An American writer released this week from two years in the captivity of insurgents in Syria is doing well and is excited to be free, his mother said on
Tuesday.
"In the days following my release on Sunday, I have learned bit-by-bit that many people have been working on my release. I had no idea," Peter Theo Curtis, 45, told reporters outside his mother's home in Cambridge, a Boston suburb.
"I am overhwlemed with emotional and that total strangers have been coming up to me. How good the American people are. Huge thank you from the bottom of my heart. Grateful for this interest. Have to bond with my family. In the future I will respond to your emails.," he added. "I want to help you and I will respond but I can't do it now."
Curtis arrived in the United States late on Tuesday. He landed in Newark on a flight from Tel Aviv and then flew on to Boston, where he was greeted by his mother, the New York Times reported, citing a family statement.
Curtis went missing in 2012 and was held by Nusra Front, al-Qaida's official wing in Syria, whose rivals, the militant group Islamic State, last week killed journalist James Foley. Curtis was released on Sunday.
"He was so excited," his mother, Nancy Curtis, told ABC News in an interview taped Monday, after his release. She said Curtis was staying in a hotel and even having a beer before heading home.
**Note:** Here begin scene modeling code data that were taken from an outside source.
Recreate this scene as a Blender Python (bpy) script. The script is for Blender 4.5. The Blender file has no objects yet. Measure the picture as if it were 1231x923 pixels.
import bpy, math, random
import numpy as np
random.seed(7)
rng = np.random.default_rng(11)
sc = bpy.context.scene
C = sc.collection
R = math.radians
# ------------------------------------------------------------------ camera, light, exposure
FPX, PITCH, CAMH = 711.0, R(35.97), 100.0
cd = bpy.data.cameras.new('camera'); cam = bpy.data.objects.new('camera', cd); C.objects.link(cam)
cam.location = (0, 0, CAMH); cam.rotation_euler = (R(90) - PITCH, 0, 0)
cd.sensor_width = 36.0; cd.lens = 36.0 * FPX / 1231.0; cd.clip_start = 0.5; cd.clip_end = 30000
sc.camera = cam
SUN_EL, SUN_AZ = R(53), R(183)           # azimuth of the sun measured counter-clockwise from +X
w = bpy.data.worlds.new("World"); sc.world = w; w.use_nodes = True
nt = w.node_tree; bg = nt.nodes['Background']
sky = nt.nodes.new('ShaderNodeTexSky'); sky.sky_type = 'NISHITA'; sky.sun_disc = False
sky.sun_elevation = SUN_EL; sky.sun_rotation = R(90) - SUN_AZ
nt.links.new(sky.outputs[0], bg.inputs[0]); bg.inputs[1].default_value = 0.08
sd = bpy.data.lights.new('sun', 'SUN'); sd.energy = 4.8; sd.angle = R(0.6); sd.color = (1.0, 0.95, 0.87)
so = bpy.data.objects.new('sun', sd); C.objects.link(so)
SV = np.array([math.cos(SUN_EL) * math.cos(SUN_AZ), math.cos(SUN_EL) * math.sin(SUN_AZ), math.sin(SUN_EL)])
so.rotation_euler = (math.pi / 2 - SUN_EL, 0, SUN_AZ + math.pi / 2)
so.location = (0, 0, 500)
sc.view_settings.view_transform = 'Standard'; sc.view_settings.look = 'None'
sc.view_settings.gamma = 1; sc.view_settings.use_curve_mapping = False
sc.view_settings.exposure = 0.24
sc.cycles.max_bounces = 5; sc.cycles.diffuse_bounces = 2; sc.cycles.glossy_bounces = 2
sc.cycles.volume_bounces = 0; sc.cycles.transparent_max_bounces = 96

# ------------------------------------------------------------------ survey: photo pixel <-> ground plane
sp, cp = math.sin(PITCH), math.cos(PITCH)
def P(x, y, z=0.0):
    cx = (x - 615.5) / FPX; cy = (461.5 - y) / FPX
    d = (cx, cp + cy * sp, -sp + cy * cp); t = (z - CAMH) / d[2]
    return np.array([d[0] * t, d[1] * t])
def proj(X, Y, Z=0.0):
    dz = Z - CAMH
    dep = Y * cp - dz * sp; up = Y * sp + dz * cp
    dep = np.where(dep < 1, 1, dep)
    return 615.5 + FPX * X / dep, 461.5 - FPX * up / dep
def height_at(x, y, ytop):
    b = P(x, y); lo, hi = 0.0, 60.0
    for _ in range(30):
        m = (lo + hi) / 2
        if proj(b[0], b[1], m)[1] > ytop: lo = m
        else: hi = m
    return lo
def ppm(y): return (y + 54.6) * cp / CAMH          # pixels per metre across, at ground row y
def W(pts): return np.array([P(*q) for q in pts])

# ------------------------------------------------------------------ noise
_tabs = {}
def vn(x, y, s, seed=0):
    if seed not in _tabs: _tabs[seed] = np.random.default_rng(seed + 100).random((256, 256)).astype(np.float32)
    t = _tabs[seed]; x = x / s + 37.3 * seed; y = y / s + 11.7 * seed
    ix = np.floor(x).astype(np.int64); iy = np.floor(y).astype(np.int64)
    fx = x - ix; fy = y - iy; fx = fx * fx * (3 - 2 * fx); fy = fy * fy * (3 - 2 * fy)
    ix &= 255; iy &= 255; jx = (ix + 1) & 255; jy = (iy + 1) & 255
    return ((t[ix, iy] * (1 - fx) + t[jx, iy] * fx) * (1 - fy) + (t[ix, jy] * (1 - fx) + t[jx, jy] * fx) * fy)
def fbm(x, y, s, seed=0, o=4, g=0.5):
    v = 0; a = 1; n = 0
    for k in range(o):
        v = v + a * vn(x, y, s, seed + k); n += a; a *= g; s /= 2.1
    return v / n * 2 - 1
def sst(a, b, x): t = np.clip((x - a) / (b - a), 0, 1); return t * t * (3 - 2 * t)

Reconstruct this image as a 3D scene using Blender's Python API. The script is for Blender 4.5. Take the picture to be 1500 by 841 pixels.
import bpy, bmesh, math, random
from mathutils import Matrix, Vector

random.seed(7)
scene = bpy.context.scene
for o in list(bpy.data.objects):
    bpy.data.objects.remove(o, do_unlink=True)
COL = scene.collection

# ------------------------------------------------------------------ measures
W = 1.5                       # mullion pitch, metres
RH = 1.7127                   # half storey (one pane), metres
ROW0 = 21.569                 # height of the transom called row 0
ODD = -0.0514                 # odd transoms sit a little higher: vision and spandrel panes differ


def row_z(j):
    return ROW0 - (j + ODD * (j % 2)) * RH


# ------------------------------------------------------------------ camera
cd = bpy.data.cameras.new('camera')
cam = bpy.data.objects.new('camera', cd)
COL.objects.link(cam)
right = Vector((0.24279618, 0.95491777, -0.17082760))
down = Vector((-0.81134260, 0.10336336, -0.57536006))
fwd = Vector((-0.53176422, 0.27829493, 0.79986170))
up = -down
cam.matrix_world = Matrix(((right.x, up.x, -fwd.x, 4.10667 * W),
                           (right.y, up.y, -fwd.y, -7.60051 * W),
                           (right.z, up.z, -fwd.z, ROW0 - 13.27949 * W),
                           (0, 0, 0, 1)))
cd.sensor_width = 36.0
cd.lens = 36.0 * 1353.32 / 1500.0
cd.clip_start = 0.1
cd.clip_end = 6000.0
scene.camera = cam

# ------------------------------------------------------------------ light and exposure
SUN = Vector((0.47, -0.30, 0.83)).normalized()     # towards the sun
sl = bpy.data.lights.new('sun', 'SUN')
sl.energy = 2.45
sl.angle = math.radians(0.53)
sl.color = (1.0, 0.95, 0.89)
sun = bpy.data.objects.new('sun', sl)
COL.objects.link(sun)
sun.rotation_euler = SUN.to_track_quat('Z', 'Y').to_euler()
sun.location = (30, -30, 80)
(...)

After hearing from her son, Curtis said she immediately wrote to Foley's mother, Diane. Last week, Islamic State released a video showing his beheading and threatening to kill another American journalist being held hostage, Steven Sotloff.
"We've been through so much together, and I didn't want her to hear it from the media first," Curtis said of her son's release, speaking from Cambridge, Massachusetts, on ABC's "Good Morning America" program.
About a month ago, Curtis said the FBI had received a frightening video of her son pleading for his life and saying he had just three days left to live. She has not watched the video, she added.
Curtis' father, Michael Padnos, said the search for his son was like "hunting for bats in a dark, black cave" because he could not communicate with him, according to CBS News.
"It felt as if there was a huge weight lifted from my shoulders," he said of his son's release, speaking from France in an interview that aired on "CBS This Morning."
The comments come against the backdrop of efforts to free other U.S. hostages in Syria. On Monday, sources familiar with the matter said Qatar, whose diplomacy helped free Curtis, is working to help free four other Americans held hostage in Syria by various armed groups.
At the same time, the United States is preparing military options, including surveillance flights, to pressure Islamic State in Syria, U.S. officials say.